Diese Befunde legen die Vermutung nahe, dass Rechts­po­pu­listen von vier verschie­denen Wähler­gruppen profi­tieren. Eine Gruppe ist popu­lis­tisch, die andere autoritär, die dritte beides. Die vierte Gruppe ist durch demo­kra­ti­sche Indif­fe­renz charak­te­ri­siert. Sie neigt den Rechts­po­pu­listen nicht aus Über­zeu­gung zu. Ihre pro-demo­kra­ti­sche Haltung ist lediglich nicht stark genug, um in einer konflikt­be­la­denen Entschei­dungs­si­tua­tion für einen liberalen Kandi­daten zu stimmen. Zuge­spitzt könnte man sie viel­leicht als „stille Reserve“ der Rechts­po­pu­listen betrachten.

Welche Gegen­stra­te­gien könnten wirken?

Warum ist all das von Bedeutung? Weil mit der Frage, wer die Rechts­po­pu­listen aus welchen Gründen wählt, auch immer die Suche nach Gegen­stra­te­gien einher­geht. Wie lassen sich die Unter­stützer von Parteien wie der AfD zurückgewinnen?

„Eine Annä­he­rung konser­va­tiver Parteien an die Rechts­po­pu­listen funk­tio­niert nicht“

Die Antwort hierauf ist ernüch­ternd. Wir wissen zweierlei. Zum einen ist klar, dass die Strategie konser­va­tiver Parteien, sich den Rechts­po­pu­listen thema­tisch anzu­nä­hern, nicht funk­tio­niert. Gewinner sind, wenn überhaupt, die Rechts­po­pu­listen selbst, denn sie erhalten dadurch Aufmerk­sam­keit und Legitimität.

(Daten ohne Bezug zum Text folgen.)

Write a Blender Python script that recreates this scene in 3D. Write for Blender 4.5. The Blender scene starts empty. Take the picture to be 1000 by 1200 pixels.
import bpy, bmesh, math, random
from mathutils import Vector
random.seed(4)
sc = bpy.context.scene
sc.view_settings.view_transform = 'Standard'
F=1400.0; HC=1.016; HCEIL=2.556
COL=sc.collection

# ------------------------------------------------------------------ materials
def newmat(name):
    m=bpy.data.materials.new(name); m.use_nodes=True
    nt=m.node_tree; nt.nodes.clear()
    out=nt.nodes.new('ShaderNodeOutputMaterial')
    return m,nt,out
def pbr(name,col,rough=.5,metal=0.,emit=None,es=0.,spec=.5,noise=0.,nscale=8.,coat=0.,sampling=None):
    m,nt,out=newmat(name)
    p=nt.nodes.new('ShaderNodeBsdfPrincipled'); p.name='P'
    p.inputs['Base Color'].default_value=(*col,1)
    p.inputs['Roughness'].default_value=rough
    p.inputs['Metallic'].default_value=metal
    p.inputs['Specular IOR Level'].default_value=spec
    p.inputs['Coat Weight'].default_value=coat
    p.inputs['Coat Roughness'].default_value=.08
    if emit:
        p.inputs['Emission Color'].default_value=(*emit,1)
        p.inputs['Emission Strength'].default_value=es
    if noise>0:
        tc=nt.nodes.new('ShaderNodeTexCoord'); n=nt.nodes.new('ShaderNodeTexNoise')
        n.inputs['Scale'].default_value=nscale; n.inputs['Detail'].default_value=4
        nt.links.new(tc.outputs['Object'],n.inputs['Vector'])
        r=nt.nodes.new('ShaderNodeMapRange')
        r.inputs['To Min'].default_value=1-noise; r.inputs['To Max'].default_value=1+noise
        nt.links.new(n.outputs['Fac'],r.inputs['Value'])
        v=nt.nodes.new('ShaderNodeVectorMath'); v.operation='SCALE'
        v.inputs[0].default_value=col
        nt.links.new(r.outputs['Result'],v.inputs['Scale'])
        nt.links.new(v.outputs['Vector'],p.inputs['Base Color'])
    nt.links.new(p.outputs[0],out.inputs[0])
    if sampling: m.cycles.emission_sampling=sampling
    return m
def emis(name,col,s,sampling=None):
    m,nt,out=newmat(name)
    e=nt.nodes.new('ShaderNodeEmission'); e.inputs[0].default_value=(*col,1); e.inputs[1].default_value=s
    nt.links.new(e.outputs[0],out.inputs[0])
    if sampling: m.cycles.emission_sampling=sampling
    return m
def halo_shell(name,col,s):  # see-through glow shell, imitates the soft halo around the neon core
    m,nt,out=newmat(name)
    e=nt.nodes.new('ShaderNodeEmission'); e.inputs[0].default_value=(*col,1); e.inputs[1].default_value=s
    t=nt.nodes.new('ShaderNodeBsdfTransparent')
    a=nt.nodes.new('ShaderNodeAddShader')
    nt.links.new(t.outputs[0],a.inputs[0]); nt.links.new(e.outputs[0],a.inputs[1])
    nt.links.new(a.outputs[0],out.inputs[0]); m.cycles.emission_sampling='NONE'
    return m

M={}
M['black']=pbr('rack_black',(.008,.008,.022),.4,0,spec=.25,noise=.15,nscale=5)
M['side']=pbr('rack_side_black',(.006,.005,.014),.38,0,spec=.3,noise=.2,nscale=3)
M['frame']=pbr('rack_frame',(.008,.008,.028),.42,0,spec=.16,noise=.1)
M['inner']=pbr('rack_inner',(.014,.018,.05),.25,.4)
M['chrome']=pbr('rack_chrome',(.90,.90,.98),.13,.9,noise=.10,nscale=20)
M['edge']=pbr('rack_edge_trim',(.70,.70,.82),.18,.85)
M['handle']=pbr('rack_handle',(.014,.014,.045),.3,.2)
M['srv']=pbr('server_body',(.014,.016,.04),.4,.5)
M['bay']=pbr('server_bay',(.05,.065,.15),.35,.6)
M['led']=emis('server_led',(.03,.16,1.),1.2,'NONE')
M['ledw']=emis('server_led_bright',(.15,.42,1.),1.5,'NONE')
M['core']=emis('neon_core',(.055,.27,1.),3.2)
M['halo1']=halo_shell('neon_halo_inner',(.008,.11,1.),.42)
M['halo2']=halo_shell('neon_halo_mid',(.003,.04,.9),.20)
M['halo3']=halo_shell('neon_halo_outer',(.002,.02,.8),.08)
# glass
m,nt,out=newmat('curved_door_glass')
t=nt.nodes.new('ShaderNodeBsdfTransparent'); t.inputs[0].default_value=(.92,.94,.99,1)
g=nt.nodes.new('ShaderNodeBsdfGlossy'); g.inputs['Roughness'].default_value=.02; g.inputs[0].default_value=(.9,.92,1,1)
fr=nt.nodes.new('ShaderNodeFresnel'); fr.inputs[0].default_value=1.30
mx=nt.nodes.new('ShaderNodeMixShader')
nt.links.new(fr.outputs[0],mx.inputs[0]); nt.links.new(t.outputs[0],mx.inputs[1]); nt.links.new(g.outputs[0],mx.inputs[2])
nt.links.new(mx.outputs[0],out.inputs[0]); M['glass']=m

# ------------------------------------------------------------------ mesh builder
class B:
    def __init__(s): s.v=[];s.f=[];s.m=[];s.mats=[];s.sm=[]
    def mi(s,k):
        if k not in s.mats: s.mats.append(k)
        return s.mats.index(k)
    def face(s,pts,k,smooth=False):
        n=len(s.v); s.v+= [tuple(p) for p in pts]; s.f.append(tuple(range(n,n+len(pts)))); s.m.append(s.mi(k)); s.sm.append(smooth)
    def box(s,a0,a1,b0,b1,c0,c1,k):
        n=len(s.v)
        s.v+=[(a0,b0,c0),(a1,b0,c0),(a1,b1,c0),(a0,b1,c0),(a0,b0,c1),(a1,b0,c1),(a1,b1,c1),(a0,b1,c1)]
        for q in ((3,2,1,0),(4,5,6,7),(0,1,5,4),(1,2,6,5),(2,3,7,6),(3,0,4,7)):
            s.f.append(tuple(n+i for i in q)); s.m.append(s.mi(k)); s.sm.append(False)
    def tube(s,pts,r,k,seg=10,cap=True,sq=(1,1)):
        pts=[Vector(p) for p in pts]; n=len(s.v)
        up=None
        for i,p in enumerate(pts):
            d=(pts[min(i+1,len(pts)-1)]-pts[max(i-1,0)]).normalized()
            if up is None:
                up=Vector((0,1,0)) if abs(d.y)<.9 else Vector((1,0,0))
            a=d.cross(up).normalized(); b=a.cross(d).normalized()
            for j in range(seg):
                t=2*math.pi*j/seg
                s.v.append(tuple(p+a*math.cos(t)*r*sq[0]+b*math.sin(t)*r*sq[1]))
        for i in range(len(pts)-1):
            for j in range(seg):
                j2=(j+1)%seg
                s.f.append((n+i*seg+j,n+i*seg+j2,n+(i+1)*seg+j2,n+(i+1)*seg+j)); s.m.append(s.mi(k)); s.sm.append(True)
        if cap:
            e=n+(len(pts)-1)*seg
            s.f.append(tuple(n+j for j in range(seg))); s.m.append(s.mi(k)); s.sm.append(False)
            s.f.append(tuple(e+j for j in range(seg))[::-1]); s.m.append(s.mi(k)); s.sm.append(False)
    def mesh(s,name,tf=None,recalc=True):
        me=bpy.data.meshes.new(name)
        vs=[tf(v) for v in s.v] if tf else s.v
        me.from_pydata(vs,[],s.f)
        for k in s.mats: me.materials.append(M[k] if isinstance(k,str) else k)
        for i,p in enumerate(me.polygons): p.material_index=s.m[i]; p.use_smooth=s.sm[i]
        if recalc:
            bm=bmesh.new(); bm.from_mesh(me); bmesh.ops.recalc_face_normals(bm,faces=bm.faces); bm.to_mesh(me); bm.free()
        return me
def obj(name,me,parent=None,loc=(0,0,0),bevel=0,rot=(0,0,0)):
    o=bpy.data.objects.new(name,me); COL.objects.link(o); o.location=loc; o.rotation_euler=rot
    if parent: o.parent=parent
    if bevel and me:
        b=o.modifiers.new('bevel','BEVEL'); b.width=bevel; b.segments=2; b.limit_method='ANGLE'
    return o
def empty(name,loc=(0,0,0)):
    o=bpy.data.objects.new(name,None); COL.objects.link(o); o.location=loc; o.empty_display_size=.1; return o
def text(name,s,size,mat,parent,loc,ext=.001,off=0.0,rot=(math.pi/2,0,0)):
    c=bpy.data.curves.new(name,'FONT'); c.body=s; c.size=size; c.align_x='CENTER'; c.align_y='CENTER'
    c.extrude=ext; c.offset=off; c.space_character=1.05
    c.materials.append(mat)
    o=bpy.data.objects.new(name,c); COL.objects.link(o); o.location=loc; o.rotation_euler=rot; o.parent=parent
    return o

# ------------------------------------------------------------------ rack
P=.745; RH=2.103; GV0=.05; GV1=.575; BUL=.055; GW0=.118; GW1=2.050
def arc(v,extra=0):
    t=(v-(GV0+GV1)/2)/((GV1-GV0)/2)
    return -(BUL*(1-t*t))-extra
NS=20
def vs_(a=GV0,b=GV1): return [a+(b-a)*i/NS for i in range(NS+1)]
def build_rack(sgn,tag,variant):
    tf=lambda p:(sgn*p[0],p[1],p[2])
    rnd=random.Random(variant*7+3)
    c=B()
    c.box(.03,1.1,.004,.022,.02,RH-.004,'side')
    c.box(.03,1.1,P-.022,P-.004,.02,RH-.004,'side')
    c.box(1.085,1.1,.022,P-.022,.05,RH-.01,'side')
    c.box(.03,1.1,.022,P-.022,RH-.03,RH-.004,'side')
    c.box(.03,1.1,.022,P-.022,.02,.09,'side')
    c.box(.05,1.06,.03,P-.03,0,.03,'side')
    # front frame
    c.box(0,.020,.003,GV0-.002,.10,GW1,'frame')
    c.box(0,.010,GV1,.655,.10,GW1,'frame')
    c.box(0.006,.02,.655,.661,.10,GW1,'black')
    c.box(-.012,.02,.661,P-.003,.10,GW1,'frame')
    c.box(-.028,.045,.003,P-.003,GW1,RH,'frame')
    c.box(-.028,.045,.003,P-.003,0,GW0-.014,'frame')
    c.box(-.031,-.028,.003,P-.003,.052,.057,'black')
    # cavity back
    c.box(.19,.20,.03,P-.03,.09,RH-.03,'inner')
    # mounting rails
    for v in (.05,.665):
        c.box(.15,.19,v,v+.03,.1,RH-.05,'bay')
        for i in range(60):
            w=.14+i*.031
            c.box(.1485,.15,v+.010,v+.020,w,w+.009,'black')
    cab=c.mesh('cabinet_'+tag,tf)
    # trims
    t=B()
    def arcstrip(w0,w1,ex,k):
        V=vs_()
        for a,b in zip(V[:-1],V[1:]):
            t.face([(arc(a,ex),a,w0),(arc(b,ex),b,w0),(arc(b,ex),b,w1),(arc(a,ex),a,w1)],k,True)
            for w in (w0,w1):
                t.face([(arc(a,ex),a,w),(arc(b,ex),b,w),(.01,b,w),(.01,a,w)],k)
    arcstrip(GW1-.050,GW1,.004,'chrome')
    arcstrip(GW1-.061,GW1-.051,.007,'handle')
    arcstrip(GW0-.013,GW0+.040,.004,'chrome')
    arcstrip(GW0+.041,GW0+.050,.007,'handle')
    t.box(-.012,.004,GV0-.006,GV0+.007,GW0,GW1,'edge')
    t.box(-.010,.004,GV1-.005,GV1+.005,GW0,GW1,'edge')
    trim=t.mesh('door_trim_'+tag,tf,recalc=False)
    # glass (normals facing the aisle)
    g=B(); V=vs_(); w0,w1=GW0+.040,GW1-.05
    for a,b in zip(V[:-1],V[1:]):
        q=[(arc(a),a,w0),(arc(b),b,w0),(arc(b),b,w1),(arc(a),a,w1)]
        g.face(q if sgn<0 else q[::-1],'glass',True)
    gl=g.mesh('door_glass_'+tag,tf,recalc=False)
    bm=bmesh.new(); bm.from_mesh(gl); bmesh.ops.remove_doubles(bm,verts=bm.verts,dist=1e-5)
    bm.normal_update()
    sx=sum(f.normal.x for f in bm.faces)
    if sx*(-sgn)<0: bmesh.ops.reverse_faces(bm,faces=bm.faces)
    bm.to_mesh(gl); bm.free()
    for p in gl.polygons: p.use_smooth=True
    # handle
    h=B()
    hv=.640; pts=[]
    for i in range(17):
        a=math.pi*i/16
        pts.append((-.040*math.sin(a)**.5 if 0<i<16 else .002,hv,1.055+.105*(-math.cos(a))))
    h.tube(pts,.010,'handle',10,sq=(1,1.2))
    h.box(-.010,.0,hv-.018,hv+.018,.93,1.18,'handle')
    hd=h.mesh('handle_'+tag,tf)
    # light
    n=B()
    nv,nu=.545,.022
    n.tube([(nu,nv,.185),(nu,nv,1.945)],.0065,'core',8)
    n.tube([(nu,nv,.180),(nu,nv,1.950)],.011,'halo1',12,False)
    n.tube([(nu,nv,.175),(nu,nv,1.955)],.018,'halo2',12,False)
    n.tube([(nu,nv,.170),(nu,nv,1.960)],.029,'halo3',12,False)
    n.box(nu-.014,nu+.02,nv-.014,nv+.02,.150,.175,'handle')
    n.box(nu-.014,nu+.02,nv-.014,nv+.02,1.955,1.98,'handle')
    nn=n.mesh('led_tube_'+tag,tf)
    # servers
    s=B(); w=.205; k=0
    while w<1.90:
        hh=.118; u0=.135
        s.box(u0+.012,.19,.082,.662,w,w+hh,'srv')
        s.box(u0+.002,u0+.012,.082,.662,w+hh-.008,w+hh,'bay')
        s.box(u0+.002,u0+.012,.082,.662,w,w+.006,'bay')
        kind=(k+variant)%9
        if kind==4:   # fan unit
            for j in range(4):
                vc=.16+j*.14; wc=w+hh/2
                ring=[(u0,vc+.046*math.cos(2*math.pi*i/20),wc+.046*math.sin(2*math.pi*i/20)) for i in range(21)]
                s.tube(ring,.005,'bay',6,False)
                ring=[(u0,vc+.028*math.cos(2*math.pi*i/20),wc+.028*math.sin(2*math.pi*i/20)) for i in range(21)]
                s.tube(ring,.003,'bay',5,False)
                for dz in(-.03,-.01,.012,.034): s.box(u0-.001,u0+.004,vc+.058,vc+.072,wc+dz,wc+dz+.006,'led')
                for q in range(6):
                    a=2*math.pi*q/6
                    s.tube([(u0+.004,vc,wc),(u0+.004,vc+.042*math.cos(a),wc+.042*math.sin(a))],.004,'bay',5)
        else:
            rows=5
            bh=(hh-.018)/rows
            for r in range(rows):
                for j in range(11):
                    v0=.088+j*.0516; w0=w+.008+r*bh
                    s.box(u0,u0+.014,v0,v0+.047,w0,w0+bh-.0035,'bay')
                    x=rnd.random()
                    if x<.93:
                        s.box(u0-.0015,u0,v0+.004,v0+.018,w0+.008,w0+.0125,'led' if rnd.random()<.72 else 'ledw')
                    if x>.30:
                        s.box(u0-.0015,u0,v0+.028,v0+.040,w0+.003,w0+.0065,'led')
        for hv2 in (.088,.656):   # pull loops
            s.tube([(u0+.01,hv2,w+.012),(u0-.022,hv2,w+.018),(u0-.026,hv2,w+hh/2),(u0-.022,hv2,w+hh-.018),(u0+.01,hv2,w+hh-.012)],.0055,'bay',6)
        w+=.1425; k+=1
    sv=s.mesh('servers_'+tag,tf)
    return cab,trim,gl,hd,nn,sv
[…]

Rechts­po­pu­listen werden nicht nur aus Protest gewählt

Zum anderen muss man sich von dem Miss­ver­ständnis lösen, dass Menschen die Rechts­po­pu­listen allein aus Protest wählen. Sie tun dies, weil sie sowohl mit deren gesell­schafts­po­li­ti­schen Profil als auch mit dem Popu­lismus über­ein­stimmen. Das ist auch der Grund, warum sie so schwer in den Kreis der libe­ral­de­mo­kra­ti­schen Parteien zurück­zu­holen sind. Selbst konser­va­tive Parteien, die sich rechts posi­tio­nieren, sind Teil jener Elite, denen popu­lis­tisch oder autoritär einge­stellte Wähler miss­trauen. Hinzu kommt, dass konser­va­tive Parteien nicht nur rechts­ori­en­tierte Unter­stützer haben. Ein Rechts­kurs könnte viele liberale Konser­va­tive abschre­cken und zu einem Null­sum­men­spiel werden, in dem nur die Rechts­po­pu­listen gewinnen.

Zugegeben: Es gibt keine „One size“-Strategie. Noch wissen wir nicht, wie man den Rechts­po­pu­listen beikommt. Jüngere Studien fördern hier Verblüf­fendes zutage: Nicht alle Wähler mit popu­lis­ti­schen Einstel­lungen lehnen auch die liberale Demo­kratie als Ganzes ab. Vielmehr sind sie damit unzu­frieden, wie sie funk­tio­niert. Das weist darauf hin, dass zumindest ein Teil der popu­lis­ti­schen Wähler für andere Parteien zurück­zu­ge­winnen sein könnte. Die Entwick­lung von Gegen­stra­te­gien steht nach wie vor am Anfang.